通信とその進化 2015.02.15-02.21

僕のもともとの専門は「通信」である。その基礎を情報理論的に探ることが僕の研究者としてのルーツだった。1960年代後半のことである。あるときその通信を英語でコミュニケーションと呼んでみたら、僕の通信に対するイメージが変わった。僕の専門も広がった。

通信は、相手とつなぐことから始まる。通信用語では、それを「交換」という。昔は、交換手が手動でつないでいた。相手とつながったら、信号を送ることが次の課題となる。それを通信用語で「伝送」という。少なくとも1970代から80年代までは、通信技術は交換と伝送が中心であった。

通信では、相手に対してありのままの情報を伝えることが使命となる。
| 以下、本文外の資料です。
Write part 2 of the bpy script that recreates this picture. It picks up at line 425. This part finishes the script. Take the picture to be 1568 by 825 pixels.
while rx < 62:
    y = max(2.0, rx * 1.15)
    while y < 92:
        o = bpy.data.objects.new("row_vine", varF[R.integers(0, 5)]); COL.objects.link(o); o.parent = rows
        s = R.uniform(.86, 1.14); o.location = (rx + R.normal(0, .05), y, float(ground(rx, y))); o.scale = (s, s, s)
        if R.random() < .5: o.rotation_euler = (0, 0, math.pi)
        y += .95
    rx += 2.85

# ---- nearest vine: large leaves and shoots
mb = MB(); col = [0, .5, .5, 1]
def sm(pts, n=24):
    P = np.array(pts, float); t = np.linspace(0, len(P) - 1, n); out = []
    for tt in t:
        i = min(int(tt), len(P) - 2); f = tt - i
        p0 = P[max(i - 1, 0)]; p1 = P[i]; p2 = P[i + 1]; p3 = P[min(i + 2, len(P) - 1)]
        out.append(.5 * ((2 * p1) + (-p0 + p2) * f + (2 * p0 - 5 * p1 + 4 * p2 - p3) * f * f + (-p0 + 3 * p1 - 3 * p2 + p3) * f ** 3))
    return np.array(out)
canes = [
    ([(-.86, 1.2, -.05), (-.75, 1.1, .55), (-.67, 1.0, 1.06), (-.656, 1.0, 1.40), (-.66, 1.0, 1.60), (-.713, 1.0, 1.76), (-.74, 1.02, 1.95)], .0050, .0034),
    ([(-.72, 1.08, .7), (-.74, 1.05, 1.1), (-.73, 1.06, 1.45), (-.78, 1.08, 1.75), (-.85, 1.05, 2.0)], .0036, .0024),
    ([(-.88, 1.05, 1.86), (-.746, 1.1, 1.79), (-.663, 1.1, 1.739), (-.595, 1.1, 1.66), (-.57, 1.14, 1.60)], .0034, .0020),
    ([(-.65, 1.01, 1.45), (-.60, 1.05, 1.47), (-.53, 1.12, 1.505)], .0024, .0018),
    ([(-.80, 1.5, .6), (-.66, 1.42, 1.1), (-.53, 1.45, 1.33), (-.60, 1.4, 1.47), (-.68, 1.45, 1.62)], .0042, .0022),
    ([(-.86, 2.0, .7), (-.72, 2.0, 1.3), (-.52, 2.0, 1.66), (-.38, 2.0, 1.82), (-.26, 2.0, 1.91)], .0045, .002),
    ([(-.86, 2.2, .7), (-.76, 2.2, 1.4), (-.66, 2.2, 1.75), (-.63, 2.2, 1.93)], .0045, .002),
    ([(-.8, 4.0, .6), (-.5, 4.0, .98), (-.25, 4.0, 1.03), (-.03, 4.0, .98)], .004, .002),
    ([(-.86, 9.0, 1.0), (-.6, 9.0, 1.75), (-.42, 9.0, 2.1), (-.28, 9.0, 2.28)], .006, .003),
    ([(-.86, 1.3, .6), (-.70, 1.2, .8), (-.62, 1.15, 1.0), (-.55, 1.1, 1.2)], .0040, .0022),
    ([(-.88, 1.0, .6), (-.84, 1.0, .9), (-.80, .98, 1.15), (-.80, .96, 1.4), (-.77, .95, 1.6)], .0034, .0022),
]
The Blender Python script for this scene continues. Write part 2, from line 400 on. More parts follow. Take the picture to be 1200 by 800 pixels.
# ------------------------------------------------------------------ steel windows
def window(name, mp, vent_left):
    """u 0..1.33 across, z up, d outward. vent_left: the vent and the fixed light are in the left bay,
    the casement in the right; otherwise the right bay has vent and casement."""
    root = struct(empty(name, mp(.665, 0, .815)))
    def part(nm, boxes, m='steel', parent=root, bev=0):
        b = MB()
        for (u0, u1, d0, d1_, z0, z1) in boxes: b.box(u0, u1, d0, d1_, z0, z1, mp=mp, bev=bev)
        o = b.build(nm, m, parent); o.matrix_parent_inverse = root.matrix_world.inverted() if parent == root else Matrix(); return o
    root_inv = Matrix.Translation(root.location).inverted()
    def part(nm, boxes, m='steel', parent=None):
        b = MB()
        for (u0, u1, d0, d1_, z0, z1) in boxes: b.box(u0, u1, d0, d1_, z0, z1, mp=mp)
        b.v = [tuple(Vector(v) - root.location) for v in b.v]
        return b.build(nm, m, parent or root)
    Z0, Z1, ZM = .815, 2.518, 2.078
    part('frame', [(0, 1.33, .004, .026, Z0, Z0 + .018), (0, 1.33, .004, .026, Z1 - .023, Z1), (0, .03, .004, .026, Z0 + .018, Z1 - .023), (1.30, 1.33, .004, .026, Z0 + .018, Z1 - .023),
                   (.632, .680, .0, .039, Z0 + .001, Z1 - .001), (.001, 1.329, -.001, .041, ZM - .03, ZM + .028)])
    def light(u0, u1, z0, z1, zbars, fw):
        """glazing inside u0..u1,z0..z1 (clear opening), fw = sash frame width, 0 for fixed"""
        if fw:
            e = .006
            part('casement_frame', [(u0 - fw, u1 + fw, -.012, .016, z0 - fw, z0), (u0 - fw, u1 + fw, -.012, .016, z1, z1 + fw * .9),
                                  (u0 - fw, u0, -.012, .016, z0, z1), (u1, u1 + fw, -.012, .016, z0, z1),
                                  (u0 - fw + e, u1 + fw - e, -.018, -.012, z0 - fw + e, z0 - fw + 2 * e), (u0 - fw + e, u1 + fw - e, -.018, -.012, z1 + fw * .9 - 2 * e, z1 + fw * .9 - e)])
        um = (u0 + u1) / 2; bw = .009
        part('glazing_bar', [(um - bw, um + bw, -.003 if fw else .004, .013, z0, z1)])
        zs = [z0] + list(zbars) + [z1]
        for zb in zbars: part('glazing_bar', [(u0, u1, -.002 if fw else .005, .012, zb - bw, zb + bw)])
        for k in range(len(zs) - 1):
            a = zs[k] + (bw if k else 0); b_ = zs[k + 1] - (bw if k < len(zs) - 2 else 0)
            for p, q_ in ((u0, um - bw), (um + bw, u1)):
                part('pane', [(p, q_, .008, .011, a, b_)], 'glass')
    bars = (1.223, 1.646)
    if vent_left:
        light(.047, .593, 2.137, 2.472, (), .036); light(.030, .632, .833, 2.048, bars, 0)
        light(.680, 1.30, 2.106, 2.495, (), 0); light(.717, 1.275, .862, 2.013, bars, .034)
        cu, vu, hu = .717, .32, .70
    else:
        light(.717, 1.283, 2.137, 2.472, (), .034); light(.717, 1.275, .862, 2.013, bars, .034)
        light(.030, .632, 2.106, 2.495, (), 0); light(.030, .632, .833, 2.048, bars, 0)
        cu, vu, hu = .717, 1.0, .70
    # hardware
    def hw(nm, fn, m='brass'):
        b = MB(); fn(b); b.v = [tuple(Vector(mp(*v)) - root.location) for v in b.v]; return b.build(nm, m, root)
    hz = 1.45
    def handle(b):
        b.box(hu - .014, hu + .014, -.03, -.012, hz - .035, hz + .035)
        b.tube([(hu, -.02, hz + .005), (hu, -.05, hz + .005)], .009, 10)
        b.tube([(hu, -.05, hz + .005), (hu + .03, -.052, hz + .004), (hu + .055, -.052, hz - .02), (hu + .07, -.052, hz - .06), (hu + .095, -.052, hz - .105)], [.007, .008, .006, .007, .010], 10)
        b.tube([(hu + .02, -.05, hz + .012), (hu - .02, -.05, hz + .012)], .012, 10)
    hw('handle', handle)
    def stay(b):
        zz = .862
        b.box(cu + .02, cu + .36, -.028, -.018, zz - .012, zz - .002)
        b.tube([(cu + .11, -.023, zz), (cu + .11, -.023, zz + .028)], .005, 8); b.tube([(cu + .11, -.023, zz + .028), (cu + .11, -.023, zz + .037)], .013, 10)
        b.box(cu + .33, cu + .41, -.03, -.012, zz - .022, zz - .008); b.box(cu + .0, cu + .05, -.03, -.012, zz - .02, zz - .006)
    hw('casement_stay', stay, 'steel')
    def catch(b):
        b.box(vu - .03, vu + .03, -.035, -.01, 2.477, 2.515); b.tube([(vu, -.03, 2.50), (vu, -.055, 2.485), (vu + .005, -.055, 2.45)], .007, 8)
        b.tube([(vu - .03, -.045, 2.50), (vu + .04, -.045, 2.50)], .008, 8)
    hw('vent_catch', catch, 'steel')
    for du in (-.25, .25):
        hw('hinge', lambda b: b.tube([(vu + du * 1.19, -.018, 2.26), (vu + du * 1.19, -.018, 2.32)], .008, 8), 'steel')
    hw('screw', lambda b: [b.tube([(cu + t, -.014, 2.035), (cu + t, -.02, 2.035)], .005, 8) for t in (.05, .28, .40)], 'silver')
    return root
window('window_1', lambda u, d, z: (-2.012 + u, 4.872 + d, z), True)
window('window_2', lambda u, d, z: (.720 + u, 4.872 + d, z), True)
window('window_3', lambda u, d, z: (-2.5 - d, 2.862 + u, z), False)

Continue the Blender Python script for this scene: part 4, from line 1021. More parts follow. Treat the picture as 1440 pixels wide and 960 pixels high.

でもそれだけでいいのか。例えばテレビ電話では、ありのままよりもいい顔が相手に映った方がいいのではないか。1980年代半ばにそう考えたことが、僕が顔に興味を持つきっかけとなった。

通信は、単なる情報伝達でなくて、人と人の間のコミュニケーションを支えるものではないか。そう考えて「ヒューマンコミュニケーション」と名付けた研究会を立ち上げたのが1990年であった。それから四半世紀、いまではヒューマンコミュニケーションは、技術用語としても定着しつつある。

通信は、単なるコミュニケーションではなく、コラボレーションを支えるメディアとなる。コラボレーションは、複数の人が絡めばコミュニティとなる。コミュニティで金銭がやりとりされれば経済社会となる。1990年代後半からのインターネットは、そのようなメディアとなった。

いまや通信メディアは、人々がそこで生活する場となった。身体の一部になり、空気のような環境となった。もはや人々はメディアなしには生きられない。わずか数十年の間に急激な環境の変化があった。それは人々が追い付くには余りにも速過ぎるように見える。

ネットワークは人の情報に対する感性を衰退させ、モバイルは人をメディア漬けにした。それは言い過ぎだろうか。そのメディアがいま知能を獲得して、人の心までも支配しようとしている。通信の進化は、人々を幸せにしたのだろうか。通信そしてコミュニケーションの研究者として自問する。